Competition authority decisions reviewed by sluggish courts—this is the fate of competition policy in several Latin American countries. Competition authorities in Brazil, Chile, and Mexico, among others, have made impressive progress in building technical capabilities, consolidating their bureaucracy, and even, in some cases, improving their competition law. Yet ultimate enforcement still depends on something that is harder to change: judicial reviews by courts are mainly driven by formalism, courts lack expertise in antitrust issues, and they take years to solve cases that, as a general rule, require urgency.

This article explores the effects of judicial review of antitrust decisions in an administrative system subject to this type of judiciary. The empirical evidence and some institutional peculiarities presented herein refer to Brazil, but I submit that the story is not that different in other Latin American countries that share the same institutional design for competition policy.

Judicial review is an essential part of competition policy. In countries where the competition agency is an administrative body—the majority of Latin American countries—judicial review may improve, mitigate, or completely modify administrative decisions, and is, as a consequence, ultimately responsible for the enforcement of competition law.
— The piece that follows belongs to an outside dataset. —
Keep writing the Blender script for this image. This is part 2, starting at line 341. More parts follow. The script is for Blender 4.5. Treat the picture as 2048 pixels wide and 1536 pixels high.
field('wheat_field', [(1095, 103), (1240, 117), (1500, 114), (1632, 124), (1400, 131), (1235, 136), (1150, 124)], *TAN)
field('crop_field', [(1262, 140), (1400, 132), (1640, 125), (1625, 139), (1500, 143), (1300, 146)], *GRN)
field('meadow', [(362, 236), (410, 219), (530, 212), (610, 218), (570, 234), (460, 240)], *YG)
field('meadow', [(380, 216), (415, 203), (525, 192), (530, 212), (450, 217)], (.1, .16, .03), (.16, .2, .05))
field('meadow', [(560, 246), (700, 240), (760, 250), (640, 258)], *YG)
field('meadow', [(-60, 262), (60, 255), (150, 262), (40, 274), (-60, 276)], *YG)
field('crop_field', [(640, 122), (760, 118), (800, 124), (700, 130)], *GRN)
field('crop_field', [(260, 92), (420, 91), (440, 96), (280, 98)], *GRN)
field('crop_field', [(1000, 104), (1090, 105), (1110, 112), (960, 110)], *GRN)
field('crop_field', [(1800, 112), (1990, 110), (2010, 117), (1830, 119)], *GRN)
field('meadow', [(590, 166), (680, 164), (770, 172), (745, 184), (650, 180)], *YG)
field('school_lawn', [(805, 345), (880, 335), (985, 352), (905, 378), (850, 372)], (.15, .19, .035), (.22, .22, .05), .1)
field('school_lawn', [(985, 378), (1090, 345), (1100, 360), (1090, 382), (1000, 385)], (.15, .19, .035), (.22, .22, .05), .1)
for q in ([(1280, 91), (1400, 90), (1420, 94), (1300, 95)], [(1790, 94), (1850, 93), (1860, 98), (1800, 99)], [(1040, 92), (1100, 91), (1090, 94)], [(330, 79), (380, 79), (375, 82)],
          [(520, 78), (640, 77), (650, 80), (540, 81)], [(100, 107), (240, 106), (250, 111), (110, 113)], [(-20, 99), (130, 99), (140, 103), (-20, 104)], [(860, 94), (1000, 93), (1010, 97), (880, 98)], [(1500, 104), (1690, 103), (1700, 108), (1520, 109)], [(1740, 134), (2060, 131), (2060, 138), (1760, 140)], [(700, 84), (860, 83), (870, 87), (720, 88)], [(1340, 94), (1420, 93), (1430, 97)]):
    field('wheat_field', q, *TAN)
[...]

On the one hand, judicial review of administrative decisions forces discipline on the actions of competition agencies, and, since the judiciary is less likely to be subject to the pressure of interest groups, decreases the probability of capture. In addition, at least in theory, adjudication by a larger, separate body helps decrease type I and type II errors by improving the quality of the final decision. On the other hand, judicial review may directly mitigate the enforcement of competition law, postponing antitrust decisions, and may add conflicting signals to economic agents by increasing jurisdictional uncertainty.